--- start ---
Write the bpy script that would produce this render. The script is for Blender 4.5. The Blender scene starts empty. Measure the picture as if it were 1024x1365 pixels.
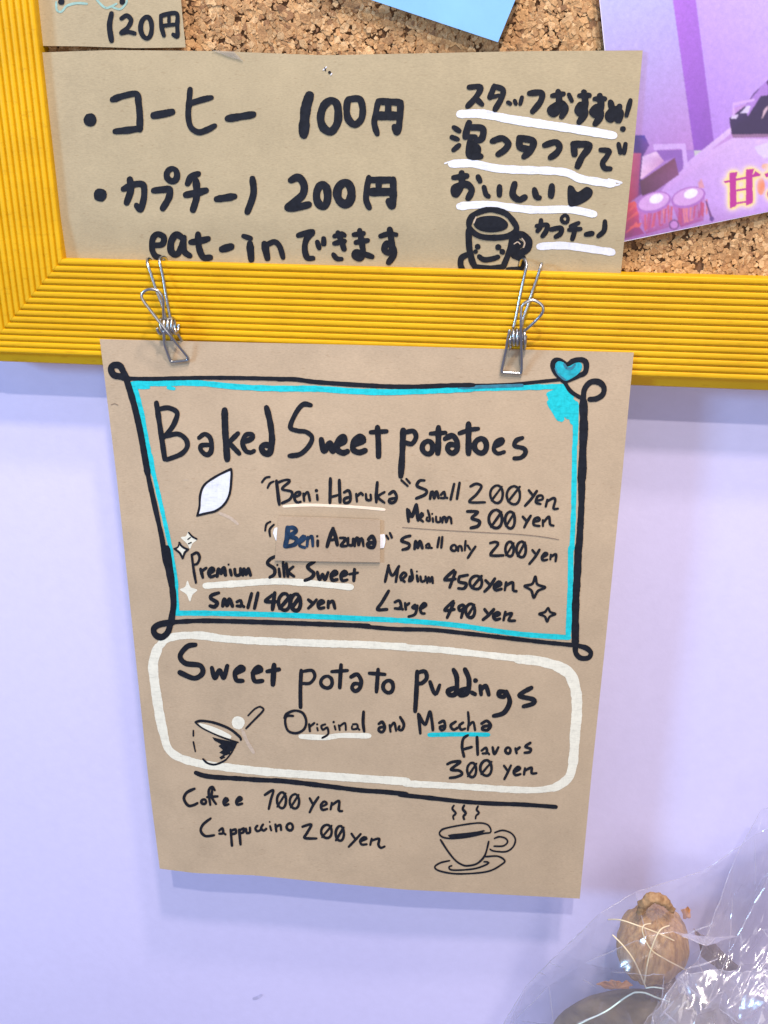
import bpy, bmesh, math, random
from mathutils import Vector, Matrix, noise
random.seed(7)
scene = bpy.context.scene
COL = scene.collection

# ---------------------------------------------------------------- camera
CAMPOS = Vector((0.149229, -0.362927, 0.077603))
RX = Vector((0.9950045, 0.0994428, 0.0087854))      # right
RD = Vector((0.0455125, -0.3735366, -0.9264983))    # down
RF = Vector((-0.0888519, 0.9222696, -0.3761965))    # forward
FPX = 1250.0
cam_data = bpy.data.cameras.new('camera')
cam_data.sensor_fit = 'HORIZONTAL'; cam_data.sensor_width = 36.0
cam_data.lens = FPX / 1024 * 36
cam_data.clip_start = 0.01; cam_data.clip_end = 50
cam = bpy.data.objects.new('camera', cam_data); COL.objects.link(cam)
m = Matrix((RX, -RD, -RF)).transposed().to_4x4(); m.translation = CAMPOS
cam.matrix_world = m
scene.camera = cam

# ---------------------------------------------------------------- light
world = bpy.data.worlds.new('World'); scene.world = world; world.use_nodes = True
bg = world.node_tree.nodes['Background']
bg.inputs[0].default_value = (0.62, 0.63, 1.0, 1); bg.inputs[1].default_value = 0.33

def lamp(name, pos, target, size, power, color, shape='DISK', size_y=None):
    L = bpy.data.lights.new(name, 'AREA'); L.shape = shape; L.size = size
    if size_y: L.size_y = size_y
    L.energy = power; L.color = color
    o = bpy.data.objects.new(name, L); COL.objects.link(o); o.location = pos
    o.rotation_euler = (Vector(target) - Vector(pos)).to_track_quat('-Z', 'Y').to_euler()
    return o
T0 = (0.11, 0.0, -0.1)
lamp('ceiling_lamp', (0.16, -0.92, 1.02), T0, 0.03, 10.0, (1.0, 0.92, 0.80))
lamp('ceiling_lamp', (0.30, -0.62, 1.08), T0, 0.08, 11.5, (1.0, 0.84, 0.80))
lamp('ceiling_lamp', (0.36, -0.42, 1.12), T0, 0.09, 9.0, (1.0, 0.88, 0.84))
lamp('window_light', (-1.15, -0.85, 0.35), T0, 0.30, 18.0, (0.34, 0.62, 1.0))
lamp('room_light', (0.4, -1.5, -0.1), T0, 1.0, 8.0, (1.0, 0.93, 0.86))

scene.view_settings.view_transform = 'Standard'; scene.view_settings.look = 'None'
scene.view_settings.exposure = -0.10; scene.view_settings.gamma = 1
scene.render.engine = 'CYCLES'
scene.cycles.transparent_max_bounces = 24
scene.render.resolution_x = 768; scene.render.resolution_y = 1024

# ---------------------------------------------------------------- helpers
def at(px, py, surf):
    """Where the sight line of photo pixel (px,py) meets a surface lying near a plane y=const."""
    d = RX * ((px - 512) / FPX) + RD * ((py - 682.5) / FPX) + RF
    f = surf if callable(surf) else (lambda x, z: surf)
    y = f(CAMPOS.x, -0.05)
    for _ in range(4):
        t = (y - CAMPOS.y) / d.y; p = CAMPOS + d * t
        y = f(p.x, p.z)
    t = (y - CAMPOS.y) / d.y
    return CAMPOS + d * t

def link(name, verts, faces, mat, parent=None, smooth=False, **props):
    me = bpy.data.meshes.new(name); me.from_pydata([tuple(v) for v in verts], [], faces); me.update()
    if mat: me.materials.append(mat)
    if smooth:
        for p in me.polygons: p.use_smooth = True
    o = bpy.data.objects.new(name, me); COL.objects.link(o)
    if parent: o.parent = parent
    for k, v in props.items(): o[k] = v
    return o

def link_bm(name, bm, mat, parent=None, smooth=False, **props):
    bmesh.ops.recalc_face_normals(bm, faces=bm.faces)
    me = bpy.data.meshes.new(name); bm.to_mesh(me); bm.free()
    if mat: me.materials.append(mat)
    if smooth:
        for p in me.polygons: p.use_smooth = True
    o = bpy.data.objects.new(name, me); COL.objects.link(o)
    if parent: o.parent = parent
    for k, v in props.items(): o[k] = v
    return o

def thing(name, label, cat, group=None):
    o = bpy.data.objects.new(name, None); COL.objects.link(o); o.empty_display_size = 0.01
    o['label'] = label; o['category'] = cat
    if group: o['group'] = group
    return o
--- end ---
Exercise prompt: Return every line in the listing that contains the word "render".

Solution to this exercise:
Write the bpy script that would produce this render. The script is for Blender 4.5. The Blender scene starts empty. Measure the picture as if it were 1024x1365 pixels.
scene.render.engine = 'CYCLES'
scene.render.resolution_x = 768; scene.render.resolution_y = 1024